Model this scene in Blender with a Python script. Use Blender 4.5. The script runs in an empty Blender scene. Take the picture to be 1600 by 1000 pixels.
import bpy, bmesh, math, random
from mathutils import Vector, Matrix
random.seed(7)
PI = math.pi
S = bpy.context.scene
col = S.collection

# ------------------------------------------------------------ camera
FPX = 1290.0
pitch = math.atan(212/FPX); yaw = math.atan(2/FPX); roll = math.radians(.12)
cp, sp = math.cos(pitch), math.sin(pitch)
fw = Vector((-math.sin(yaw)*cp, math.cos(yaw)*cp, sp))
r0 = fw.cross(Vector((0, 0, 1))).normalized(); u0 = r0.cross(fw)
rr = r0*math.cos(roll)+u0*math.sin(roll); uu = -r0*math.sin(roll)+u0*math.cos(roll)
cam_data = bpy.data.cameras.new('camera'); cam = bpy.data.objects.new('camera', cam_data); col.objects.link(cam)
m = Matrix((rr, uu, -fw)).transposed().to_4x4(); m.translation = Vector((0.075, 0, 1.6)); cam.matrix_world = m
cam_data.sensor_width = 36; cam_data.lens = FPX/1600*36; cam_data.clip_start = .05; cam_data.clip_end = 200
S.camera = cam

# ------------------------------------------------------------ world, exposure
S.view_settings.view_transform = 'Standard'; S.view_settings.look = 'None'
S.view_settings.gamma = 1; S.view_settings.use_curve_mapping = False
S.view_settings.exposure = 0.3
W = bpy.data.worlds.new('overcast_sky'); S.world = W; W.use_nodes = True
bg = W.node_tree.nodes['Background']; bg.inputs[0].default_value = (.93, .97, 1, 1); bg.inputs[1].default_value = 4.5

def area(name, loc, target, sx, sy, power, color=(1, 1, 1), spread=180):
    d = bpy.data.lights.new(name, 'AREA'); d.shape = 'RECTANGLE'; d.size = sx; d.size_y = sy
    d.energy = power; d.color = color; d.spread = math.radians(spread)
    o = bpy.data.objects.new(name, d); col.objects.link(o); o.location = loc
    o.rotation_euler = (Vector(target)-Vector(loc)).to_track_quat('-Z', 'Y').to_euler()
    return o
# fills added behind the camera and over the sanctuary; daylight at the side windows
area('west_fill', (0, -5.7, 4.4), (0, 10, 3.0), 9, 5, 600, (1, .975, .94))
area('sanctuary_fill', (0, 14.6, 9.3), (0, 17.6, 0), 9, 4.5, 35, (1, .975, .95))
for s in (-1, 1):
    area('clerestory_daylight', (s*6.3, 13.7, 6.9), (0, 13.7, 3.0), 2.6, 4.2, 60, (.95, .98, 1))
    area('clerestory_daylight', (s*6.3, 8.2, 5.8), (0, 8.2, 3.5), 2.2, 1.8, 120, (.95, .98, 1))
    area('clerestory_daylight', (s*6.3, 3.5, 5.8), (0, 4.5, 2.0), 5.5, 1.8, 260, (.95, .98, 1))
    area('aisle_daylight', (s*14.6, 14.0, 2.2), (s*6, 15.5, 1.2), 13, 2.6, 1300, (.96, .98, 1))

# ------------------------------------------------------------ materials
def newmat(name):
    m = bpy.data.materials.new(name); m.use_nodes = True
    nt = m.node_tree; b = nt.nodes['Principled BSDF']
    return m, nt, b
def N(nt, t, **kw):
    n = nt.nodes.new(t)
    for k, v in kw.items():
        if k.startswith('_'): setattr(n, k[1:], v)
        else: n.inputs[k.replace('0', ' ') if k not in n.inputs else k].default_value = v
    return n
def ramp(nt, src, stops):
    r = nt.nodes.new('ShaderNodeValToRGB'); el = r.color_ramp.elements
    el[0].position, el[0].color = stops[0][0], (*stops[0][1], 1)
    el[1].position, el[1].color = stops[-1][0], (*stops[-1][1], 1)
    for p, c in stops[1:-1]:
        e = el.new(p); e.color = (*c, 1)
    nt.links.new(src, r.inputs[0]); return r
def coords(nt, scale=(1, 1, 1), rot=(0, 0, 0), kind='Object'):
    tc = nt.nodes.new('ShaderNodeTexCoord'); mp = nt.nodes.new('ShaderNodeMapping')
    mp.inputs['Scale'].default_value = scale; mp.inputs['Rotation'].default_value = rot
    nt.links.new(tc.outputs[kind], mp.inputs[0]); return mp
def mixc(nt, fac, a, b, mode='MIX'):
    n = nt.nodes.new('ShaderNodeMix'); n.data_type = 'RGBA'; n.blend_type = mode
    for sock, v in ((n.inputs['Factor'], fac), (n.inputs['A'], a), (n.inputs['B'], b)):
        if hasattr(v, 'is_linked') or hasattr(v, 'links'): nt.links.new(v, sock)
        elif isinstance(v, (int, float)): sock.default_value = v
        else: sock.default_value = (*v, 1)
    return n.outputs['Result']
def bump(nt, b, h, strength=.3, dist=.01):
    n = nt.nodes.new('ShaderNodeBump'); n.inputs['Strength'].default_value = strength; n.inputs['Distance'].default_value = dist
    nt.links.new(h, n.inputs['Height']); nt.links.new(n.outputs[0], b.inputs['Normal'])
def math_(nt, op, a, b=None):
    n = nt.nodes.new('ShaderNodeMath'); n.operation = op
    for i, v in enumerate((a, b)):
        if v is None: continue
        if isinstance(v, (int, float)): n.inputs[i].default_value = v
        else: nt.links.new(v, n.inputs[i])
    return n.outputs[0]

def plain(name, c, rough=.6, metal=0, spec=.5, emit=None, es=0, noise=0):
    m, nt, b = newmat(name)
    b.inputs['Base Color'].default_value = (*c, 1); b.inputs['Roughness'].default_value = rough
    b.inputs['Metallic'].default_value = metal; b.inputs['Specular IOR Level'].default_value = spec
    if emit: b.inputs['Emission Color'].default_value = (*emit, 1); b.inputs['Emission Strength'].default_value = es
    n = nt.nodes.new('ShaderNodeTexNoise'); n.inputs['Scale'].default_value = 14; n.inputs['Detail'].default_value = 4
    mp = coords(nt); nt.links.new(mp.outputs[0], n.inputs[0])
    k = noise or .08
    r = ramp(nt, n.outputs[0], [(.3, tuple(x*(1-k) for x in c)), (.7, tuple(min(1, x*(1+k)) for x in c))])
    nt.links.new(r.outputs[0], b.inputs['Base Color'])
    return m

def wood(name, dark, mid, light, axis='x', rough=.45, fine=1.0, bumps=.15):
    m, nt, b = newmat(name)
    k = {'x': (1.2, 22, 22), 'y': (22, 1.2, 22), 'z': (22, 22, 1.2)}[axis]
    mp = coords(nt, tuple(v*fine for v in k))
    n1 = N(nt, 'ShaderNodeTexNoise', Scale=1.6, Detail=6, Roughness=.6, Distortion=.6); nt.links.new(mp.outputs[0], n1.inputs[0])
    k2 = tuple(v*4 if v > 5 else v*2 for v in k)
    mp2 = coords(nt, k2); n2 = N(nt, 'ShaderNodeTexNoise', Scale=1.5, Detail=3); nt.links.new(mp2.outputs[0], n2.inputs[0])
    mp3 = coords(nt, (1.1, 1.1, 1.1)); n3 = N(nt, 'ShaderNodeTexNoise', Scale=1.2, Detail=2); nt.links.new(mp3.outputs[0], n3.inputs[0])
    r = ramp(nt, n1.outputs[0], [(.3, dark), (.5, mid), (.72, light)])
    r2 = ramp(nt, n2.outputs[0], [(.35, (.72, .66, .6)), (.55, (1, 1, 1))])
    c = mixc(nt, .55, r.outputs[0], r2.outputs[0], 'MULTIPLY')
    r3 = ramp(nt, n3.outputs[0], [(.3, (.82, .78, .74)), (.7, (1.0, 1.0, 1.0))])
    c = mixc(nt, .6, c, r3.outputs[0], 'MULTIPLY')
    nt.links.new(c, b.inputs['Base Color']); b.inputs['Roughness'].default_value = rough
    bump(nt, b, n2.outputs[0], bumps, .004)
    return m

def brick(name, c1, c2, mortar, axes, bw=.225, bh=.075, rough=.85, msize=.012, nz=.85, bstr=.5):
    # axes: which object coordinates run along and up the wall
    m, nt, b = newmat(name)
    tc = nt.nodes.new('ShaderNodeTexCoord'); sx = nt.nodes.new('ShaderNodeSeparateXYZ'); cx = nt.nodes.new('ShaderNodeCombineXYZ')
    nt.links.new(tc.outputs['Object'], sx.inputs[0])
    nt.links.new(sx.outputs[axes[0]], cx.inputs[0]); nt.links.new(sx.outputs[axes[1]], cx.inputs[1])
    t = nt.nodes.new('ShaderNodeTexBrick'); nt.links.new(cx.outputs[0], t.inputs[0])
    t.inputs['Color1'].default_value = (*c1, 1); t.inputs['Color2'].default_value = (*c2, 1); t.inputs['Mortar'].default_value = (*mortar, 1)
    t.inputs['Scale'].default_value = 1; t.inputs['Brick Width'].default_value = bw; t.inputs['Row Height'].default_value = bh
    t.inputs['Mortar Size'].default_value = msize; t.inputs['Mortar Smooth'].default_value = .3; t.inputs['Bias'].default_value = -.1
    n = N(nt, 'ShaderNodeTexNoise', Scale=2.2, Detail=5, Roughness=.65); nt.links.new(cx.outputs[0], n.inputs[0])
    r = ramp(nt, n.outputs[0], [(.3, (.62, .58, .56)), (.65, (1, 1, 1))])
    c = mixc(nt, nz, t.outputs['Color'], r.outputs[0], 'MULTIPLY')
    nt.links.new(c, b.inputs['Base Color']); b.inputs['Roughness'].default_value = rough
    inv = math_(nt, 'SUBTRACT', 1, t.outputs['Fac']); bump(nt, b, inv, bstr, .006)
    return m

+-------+

*Exercise task*
From the very first line of the data through the line with "col = S.collection" in it, please reproduce each line exactly and output nothing more.

*Solution to this problem*
Model this scene in Blender with a Python script. Use Blender 4.5. The script runs in an empty Blender scene. Take the picture to be 1600 by 1000 pixels.
import bpy, bmesh, math, random
from mathutils import Vector, Matrix
random.seed(7)
PI = math.pi
S = bpy.context.scene
col = S.collection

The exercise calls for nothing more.